Common scope omissions that cause conflict later: site clearing and grading (often assumed to be another contractor's work), dumpster and waste removal, temporary power during construction, final grade and seeding, exterior lighting, gutters and downspouts, window screens, and appliances.
Every item listed as an "allowance" — a placeholder cost that will be replaced by actual cost when selections are made — is a potential budget problem. An allowance for kitchen cabinets of $8,000 in a market where the homeowner's taste runs to semi-custom cabinets at $18,000 creates a $10,000 overrun that was hidden in the original bid. Ask the contractor what specific products they used to set each allowance and whether those products meet your expectations.
Line Items That Tell You the Most
Foundation cost relative to the total bid reveals whether the contractor has accounted for your specific site. A bid using a generic foundation cost without a soil report or site visit is a bid that will change — either with a change order or with a quality compromise.
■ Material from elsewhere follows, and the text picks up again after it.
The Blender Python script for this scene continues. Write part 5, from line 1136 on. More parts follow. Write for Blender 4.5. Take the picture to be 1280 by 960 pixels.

Ask every bidder: have you reviewed the soil report and visited the site? What site-specific assumptions did you make for foundation cost?
Framing cost should reflect your actual floor plan complexity. A rectangular single-story home frames faster than an L-shaped two-story with multiple roof planes. If all three bids show the same framing cost for your complex plan, at least one is using a rule-of-thumb number rather than a plan-specific estimate.
Subcontractor allowances are a particularly common hiding place for low bids. "Plumbing — allowance $18,000" is not a plumbing bid. It is a guess that has not been verified with an actual plumbing contractor for your specific plan. Ask each GC: have you received actual bids from your plumbing, electrical, and HVAC contractors for this project? Or are these internal estimates?
The Low Bid Problem
The lowest bid is almost always either missing scope, using low allowances that do not reflect your actual preferences, or from a contractor whose cost structure cannot sustain quality execution. Occasionally a legitimate contractor is lower because they are hungry for work, have an efficient crew, or are building near their base — but this is the exception.
When a bid is 15–25% below the other two, the right question is not "should I take it?" but "what is it missing?" Request a detailed scope reconciliation from all three bidders. List every line item from the highest bid and ask the lowest bidder where each item appears in their bid. The gaps will become visible.
A GC who is unwilling to walk through their bid in detail, explain every line, and justify their allowances is telling you something about how they will manage your project: without transparency. The bid review meeting is your best preview of what working with this contractor will be like.